Jean-Luc Nancy and Philippe Lacoue-Labarthe organized the
first major conference on the writings of Jacques Derrida, under the title The Ends of Man (1980), with its challenge to the three fold
implication of ends as human purposes, ends as a finality of a perfectibility,
pre-inscribed in a divine or natural teleology, and those ends, as figured in
the writings of amongst others Michel Foucault, which chart a major
modification in the thinking of any human essence. Out of this conference arose
a collective research programme, under the title Centre for philosophical research on the political (1980-1984),which
explored the double senses of politics as institutionally framed practice, and
accompanying techniques, (la politique) and ‘the political’ (le politique), the distributions of
meanings and forces in which order and meaning consist.
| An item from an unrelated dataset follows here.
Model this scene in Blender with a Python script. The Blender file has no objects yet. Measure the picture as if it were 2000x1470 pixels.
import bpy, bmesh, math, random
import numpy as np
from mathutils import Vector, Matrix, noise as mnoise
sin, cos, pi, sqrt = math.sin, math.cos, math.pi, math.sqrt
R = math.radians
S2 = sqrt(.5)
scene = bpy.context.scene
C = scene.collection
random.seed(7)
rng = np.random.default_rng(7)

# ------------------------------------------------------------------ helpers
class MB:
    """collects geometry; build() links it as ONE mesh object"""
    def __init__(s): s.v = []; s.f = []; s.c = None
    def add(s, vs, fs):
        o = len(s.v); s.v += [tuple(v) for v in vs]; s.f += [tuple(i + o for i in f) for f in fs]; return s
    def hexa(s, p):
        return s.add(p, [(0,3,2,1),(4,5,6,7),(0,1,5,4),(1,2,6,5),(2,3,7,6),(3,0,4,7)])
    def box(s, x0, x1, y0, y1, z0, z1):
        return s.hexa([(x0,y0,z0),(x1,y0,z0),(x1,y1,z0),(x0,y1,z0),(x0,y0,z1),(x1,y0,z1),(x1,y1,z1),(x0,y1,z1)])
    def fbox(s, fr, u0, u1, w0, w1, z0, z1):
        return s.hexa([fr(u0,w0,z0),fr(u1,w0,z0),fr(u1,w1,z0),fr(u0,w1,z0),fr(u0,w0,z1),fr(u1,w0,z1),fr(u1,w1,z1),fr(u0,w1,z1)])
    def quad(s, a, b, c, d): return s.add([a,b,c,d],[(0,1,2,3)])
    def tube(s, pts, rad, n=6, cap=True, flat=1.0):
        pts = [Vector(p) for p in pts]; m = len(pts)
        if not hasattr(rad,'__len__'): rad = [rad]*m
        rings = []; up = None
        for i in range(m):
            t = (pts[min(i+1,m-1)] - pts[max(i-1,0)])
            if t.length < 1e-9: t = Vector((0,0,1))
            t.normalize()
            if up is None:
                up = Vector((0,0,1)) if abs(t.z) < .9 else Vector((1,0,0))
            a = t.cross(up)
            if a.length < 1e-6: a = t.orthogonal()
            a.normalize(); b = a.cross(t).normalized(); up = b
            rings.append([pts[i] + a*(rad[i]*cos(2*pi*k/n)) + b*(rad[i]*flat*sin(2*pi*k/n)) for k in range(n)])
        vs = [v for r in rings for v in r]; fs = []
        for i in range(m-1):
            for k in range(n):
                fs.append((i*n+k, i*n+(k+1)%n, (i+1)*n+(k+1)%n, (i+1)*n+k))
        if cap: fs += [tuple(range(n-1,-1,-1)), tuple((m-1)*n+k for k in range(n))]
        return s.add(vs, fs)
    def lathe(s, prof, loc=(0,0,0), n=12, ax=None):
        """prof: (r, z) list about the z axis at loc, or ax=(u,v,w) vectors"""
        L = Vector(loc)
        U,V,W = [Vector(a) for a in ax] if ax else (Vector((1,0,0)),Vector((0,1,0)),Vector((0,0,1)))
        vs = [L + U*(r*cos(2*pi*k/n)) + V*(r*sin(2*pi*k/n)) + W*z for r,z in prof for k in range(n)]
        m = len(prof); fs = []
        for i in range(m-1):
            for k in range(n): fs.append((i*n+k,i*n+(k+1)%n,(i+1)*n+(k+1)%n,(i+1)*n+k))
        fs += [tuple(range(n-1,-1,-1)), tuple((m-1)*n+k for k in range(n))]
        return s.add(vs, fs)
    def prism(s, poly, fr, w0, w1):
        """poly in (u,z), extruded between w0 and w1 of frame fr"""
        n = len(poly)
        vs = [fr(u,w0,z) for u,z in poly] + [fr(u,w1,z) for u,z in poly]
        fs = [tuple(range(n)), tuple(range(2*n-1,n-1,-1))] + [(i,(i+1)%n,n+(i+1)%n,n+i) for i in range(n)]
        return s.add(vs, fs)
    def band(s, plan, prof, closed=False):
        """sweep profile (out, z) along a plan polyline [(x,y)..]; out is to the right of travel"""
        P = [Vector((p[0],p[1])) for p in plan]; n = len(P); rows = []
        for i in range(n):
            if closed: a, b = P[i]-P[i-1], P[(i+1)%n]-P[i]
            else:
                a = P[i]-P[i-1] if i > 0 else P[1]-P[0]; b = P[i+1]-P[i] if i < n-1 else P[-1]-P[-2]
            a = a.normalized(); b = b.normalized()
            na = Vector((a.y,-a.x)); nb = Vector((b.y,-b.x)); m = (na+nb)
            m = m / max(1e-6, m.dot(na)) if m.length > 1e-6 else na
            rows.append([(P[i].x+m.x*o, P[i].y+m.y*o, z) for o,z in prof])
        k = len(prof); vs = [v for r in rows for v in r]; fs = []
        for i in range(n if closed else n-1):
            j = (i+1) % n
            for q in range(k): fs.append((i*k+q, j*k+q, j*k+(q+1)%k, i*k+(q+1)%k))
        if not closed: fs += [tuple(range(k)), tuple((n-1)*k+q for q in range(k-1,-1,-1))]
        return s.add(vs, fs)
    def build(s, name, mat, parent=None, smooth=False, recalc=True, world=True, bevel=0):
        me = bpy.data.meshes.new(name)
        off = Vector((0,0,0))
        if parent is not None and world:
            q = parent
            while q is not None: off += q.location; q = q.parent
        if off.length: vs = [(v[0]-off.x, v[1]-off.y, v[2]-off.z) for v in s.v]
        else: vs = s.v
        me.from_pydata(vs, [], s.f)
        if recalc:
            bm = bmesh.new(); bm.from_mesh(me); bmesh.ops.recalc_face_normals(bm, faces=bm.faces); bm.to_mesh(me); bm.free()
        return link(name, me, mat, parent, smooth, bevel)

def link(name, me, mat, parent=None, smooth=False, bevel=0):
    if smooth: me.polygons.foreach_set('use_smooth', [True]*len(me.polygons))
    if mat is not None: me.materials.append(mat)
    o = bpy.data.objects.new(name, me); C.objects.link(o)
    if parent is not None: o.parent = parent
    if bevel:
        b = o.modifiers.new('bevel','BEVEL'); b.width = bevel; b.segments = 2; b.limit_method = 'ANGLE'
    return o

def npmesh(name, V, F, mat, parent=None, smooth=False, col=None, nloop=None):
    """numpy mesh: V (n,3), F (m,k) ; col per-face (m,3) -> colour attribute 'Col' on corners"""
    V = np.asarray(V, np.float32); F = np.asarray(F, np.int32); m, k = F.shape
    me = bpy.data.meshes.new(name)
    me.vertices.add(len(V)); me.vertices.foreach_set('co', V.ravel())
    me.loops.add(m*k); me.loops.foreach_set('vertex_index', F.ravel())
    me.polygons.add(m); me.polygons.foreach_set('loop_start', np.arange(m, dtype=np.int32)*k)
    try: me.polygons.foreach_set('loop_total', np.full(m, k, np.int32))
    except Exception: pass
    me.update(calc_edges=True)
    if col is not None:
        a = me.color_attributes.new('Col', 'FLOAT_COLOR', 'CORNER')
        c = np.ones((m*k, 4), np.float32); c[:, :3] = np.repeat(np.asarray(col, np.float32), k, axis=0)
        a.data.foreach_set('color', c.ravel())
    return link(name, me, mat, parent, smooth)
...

It also gave rise to
the notion of a withdrawal of politics (le
retrait du politique) giving way to another inauguration of meaning and
order.
In addition to this notion of a withdrawal of politics
there are three further conceptions to introduce. Jean-Luc Nancy charts the
emergence of radical politics out the epoch of competing socialist and
anarchist commitments to notions of community and communism. In their place he
introduces his account of an unworked, or an unworking of community (la communaute desoeuvree). This follows
through an analysis of incompatibilities between the three notions of the ends
of man, as previously outlined. The second notion is that of a sense, or
creation of the world, which breaks with the horizons of a thinking of the
world, fixed as either Kantian Ideal, or Husserlian horizon, and inaugurates a
radically materialist account of meaning and identity. The third notion is that
of a necessary and inevitable deconstruction of Christianity, with which
Jean-Luc Nancy came into conflict with his old friend and colleague, Jacques
Derrida. There are three dimensions to explore: there are the dynamics of
friendship and of collective work in philosophy; there are the technical
questions about the status and purpose of these innovatory terms; but lastly,
and most significantly, there is the challenge to confront what is living and
what is moribund in thought, with respect to a relation between philosophy and
politics, in the two senses given above.
Preliminary Reading:
Christopher Fynsk: Obituary for Philippe Lacoue-Labarthe Radical Philosophy 144, July/August 2007
https://www.radicalphilosophy.com/wp-content/files_mf/rp144_obituary_lacouelabarthe.pdf
Marie-Eve Morin: Nancy
(Cambridge: Polity 2014)
Jean-Luc Nancy: Being Singular Plural (1996) translated by
Robert D Richardson and Anne O’Byrne (Stanford CA: Stanford University Press
2000)
Jean-Luc Nancy: The Creation of the World or Globalization (2002)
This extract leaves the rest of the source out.